__Provided records__.
..........
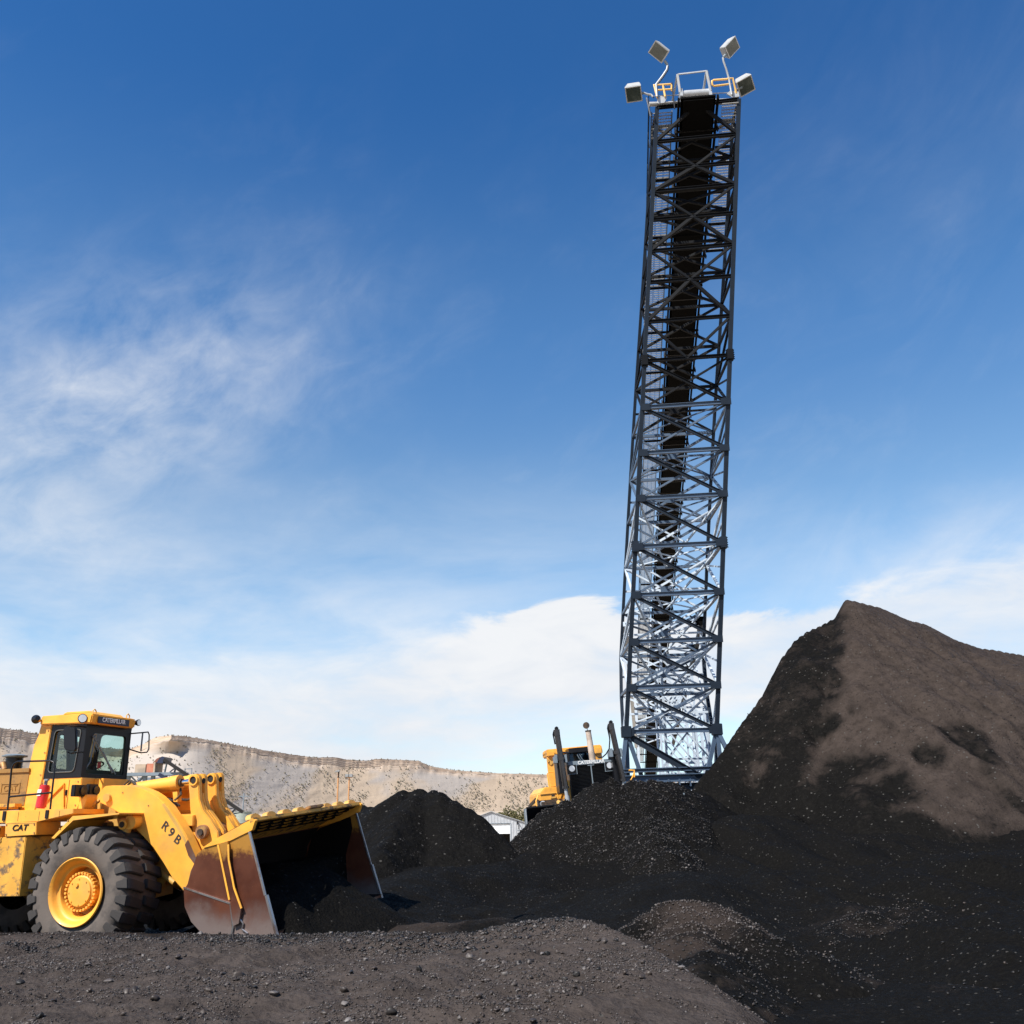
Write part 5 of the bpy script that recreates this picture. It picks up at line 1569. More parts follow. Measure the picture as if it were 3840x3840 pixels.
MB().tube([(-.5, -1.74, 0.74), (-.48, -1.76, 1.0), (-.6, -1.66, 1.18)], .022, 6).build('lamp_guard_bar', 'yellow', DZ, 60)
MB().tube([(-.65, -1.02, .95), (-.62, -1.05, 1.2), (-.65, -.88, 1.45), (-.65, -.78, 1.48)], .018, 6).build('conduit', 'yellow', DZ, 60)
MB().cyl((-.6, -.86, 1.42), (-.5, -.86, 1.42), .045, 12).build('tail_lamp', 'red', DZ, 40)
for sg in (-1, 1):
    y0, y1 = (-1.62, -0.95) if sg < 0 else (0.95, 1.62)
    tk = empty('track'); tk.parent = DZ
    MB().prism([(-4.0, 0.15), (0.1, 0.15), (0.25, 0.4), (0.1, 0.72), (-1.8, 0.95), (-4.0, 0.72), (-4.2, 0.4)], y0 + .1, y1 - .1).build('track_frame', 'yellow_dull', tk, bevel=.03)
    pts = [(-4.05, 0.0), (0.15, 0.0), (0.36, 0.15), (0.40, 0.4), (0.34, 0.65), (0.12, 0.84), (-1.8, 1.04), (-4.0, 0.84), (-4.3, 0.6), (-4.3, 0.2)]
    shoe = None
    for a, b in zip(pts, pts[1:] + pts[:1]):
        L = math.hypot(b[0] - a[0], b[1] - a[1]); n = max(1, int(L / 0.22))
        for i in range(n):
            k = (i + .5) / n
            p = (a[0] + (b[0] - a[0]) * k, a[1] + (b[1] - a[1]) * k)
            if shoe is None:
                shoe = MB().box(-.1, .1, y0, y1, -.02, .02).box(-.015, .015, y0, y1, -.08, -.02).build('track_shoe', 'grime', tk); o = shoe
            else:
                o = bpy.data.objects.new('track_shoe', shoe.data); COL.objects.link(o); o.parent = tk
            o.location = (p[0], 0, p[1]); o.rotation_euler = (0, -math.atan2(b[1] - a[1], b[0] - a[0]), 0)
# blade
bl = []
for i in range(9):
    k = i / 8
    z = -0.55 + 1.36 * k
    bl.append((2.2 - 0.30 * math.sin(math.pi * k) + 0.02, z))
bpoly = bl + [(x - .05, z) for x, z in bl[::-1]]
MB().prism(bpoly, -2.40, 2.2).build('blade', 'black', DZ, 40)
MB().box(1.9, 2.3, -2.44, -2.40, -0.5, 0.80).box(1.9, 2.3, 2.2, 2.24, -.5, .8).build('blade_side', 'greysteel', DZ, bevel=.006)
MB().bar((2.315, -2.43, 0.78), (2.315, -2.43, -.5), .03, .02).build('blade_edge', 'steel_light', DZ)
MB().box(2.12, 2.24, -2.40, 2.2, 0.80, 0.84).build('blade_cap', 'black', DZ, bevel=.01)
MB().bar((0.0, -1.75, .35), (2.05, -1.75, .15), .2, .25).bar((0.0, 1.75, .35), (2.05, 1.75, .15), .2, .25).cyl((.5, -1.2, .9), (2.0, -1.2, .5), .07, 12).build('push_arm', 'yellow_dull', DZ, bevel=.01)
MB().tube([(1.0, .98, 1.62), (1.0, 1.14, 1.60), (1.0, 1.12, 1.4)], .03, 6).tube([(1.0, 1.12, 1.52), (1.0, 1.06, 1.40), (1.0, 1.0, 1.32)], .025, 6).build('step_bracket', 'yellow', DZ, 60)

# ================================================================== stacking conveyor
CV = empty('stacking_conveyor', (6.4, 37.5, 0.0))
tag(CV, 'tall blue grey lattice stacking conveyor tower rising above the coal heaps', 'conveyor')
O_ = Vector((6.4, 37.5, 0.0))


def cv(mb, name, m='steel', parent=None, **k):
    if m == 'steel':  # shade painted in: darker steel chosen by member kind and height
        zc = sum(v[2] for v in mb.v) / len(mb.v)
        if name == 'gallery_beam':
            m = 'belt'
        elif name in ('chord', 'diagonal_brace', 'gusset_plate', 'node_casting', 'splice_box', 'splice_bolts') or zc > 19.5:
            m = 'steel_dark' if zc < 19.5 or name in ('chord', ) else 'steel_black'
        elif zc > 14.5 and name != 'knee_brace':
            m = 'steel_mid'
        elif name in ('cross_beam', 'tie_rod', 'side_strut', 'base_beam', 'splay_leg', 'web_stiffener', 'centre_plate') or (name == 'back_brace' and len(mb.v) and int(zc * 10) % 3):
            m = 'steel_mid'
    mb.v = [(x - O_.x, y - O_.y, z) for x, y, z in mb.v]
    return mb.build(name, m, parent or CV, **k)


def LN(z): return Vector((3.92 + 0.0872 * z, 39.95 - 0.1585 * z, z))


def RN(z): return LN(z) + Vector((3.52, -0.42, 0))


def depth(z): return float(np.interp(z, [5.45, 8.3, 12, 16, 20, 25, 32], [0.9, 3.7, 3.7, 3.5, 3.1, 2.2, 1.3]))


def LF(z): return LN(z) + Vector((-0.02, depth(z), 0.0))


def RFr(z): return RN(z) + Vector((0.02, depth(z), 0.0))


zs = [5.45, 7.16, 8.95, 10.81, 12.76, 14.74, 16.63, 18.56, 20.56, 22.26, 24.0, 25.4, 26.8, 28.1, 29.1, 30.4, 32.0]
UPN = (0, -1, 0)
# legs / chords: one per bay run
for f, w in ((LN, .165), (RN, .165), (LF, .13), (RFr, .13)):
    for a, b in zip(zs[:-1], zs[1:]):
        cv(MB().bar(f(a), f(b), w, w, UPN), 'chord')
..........
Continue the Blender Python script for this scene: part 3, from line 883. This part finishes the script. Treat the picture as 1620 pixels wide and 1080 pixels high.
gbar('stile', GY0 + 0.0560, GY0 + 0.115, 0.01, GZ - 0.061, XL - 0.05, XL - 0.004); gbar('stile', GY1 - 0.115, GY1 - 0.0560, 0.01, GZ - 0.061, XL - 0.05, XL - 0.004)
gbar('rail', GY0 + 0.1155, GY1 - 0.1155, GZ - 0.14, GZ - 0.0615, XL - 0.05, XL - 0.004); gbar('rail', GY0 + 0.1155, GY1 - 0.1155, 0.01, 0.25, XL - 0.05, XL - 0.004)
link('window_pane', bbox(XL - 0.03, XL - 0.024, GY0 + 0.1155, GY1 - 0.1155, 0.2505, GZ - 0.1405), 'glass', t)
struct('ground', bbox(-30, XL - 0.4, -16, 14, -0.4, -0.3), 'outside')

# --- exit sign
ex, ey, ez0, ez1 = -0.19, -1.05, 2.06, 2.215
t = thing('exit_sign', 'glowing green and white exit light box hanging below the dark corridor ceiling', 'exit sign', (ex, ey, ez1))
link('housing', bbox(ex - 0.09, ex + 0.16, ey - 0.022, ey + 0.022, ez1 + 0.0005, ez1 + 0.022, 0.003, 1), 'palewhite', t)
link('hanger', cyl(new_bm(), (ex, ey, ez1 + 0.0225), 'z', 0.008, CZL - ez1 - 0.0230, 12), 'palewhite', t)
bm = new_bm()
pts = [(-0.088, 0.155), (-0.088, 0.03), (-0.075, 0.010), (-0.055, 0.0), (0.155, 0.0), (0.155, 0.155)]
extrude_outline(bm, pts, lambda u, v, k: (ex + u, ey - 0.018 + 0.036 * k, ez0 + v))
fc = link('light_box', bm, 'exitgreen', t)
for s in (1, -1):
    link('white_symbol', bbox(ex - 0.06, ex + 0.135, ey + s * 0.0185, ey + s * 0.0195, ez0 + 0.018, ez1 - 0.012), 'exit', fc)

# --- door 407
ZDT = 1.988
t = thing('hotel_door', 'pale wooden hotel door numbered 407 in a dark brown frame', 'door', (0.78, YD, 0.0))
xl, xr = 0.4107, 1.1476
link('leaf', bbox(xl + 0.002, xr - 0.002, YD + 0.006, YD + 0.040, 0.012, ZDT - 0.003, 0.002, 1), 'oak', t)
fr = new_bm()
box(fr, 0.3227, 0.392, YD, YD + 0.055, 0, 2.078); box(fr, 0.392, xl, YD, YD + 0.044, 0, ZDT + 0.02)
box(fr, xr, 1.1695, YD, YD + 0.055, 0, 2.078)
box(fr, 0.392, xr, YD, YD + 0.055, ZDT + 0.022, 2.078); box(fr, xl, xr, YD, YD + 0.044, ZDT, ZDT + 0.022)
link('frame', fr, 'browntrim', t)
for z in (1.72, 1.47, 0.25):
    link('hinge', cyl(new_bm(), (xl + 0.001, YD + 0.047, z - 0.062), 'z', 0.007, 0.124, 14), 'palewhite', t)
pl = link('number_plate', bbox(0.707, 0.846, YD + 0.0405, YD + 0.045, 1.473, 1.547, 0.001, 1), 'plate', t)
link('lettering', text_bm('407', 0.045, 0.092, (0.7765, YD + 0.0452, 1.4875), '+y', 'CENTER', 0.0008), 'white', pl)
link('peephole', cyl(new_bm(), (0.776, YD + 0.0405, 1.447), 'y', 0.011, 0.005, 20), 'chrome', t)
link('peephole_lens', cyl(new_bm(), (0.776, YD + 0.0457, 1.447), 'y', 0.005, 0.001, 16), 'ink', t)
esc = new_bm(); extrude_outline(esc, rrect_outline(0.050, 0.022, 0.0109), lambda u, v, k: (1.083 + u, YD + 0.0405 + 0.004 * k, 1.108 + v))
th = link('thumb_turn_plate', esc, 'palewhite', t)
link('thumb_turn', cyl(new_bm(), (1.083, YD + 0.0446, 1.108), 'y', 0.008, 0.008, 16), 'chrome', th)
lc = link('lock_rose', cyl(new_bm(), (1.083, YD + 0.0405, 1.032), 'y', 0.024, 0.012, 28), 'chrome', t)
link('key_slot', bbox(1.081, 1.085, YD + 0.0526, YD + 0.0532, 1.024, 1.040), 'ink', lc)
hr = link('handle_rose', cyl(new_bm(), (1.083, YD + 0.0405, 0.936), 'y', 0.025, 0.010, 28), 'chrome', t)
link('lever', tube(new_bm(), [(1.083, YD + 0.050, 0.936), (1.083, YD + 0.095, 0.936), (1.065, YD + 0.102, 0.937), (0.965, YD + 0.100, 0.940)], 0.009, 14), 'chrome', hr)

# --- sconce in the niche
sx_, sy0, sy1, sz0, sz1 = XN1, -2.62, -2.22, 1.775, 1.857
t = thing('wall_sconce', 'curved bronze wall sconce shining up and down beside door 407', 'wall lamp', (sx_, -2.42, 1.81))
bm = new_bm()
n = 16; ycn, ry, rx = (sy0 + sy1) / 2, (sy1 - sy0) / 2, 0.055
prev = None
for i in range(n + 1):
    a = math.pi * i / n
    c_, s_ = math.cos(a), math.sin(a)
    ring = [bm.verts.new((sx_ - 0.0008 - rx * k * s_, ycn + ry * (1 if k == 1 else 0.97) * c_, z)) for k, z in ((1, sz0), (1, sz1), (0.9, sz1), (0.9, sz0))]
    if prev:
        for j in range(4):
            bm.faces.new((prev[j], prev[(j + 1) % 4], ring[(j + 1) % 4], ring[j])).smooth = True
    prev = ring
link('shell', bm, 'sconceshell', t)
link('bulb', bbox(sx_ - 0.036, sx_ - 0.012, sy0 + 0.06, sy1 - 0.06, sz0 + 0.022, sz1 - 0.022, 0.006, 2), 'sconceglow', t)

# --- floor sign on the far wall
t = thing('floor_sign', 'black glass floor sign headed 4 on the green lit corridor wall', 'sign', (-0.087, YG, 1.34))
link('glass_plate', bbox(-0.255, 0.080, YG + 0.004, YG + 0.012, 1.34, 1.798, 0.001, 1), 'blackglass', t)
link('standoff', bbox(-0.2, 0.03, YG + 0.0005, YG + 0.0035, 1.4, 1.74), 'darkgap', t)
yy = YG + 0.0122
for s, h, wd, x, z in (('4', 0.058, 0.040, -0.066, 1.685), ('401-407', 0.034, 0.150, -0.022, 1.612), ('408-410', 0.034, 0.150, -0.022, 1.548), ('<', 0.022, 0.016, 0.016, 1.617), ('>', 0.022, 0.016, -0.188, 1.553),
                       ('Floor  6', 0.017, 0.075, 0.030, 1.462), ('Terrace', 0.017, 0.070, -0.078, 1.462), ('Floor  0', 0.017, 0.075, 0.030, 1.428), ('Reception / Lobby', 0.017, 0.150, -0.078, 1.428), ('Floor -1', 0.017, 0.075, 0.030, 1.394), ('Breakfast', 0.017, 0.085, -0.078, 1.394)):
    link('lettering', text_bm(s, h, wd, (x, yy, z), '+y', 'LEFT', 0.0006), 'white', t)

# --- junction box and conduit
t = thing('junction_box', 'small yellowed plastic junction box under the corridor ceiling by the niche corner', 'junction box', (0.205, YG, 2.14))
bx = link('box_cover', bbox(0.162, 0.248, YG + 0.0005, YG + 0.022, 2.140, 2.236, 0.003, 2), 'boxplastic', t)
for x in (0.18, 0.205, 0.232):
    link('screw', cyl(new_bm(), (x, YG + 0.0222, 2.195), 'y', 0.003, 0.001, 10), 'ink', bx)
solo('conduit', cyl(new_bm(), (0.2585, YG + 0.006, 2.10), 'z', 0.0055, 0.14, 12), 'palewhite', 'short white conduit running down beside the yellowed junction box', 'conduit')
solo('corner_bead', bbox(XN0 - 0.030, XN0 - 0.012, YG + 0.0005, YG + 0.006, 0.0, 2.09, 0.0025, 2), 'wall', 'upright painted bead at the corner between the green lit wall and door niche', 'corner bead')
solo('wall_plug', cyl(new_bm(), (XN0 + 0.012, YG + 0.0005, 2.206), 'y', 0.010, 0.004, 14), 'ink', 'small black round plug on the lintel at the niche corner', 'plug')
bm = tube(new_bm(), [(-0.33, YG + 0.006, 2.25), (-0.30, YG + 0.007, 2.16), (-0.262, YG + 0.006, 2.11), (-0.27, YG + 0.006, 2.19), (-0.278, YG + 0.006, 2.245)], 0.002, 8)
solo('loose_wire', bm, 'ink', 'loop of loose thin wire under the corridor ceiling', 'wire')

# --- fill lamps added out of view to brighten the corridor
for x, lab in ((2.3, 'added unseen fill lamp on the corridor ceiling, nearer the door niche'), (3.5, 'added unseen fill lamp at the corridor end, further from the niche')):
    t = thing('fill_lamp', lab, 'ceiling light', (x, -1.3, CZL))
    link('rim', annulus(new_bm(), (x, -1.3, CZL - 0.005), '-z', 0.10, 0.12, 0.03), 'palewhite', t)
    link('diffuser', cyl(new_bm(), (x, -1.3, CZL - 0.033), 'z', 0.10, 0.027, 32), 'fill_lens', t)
..........
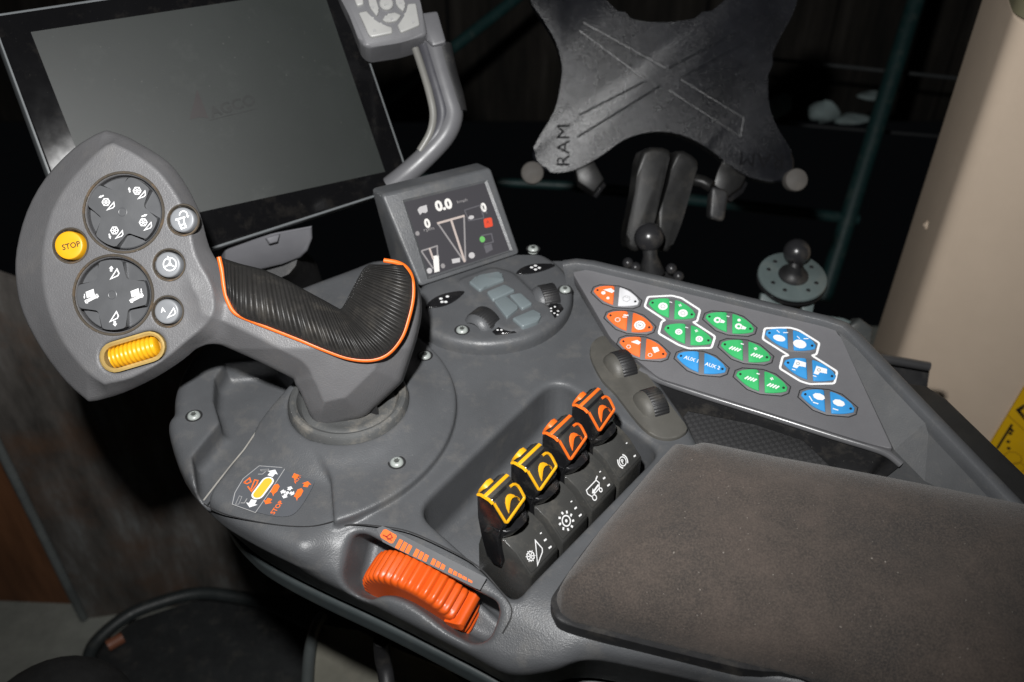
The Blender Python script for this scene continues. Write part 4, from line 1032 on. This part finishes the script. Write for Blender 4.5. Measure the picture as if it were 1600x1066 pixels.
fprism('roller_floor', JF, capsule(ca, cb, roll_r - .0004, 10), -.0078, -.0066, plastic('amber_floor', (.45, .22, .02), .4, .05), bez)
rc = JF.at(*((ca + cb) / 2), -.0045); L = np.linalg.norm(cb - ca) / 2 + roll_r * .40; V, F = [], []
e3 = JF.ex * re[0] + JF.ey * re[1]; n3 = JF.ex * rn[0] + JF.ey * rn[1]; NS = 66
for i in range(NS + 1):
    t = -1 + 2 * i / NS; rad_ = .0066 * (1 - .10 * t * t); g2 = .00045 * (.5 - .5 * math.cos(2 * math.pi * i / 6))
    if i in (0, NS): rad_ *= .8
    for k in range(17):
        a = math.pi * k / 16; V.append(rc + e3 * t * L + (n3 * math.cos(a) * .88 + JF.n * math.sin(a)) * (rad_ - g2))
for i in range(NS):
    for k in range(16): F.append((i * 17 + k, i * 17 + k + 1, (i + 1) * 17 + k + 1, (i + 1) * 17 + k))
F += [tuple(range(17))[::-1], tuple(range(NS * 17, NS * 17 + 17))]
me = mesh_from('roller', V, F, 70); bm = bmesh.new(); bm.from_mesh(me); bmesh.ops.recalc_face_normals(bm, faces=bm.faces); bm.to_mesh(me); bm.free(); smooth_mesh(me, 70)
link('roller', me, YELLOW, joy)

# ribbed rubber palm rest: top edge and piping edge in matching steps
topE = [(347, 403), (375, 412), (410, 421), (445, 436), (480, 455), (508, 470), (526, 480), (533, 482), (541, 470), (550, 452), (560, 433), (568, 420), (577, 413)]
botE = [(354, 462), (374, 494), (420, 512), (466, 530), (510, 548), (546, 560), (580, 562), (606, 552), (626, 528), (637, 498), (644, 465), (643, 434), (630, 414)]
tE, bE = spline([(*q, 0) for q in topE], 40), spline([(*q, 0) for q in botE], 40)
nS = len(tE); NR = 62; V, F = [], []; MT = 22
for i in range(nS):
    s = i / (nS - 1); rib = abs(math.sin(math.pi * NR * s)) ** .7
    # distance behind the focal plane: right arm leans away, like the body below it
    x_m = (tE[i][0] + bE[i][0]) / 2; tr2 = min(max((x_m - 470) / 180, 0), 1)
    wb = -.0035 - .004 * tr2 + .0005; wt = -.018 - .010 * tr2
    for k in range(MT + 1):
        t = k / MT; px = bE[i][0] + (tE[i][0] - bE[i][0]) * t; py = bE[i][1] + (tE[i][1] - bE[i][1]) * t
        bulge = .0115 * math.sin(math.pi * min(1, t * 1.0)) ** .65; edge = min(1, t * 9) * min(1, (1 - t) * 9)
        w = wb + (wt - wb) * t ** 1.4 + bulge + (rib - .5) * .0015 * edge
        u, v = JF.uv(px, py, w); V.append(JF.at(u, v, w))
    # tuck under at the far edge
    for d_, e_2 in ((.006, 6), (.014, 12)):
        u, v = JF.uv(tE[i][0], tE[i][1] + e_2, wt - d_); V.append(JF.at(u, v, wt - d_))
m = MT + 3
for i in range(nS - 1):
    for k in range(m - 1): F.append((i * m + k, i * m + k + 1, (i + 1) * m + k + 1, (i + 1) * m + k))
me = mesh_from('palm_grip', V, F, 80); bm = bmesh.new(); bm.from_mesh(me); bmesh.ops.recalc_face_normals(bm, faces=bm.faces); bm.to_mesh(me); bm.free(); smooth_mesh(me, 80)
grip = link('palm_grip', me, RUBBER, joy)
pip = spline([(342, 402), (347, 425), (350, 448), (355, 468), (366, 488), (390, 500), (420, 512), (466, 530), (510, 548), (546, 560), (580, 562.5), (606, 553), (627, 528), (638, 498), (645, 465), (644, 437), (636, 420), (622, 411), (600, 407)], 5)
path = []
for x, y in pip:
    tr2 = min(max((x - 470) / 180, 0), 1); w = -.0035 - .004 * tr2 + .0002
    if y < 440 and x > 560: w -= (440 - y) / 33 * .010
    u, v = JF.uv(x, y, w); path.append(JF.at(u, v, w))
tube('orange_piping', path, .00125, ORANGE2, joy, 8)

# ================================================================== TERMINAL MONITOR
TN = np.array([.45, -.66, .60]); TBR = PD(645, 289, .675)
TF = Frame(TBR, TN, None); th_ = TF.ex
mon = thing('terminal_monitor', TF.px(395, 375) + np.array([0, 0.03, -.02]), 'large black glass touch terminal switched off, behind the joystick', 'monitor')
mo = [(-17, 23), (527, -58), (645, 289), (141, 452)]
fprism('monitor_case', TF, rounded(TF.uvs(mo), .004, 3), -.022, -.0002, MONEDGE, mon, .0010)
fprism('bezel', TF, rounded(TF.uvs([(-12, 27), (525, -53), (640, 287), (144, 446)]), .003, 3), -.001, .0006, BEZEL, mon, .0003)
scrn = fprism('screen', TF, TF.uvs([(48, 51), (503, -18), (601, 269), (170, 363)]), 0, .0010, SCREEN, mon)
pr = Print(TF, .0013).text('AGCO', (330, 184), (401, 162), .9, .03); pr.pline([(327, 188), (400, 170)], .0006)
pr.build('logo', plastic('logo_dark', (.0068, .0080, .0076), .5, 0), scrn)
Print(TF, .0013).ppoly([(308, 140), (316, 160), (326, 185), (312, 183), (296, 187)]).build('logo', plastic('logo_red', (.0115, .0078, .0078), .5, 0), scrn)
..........
__To be done__. Pull out all lines from the listing that contain the string "Measure".

__Correct output__.
Write part 5 of the bpy script that recreates this picture. It picks up at line 1569. More parts follow. Measure the picture as if it were 3840x3840 pixels.
The Blender Python script for this scene continues. Write part 4, from line 1032 on. This part finishes the script. Write for Blender 4.5. Measure the picture as if it were 1600x1066 pixels.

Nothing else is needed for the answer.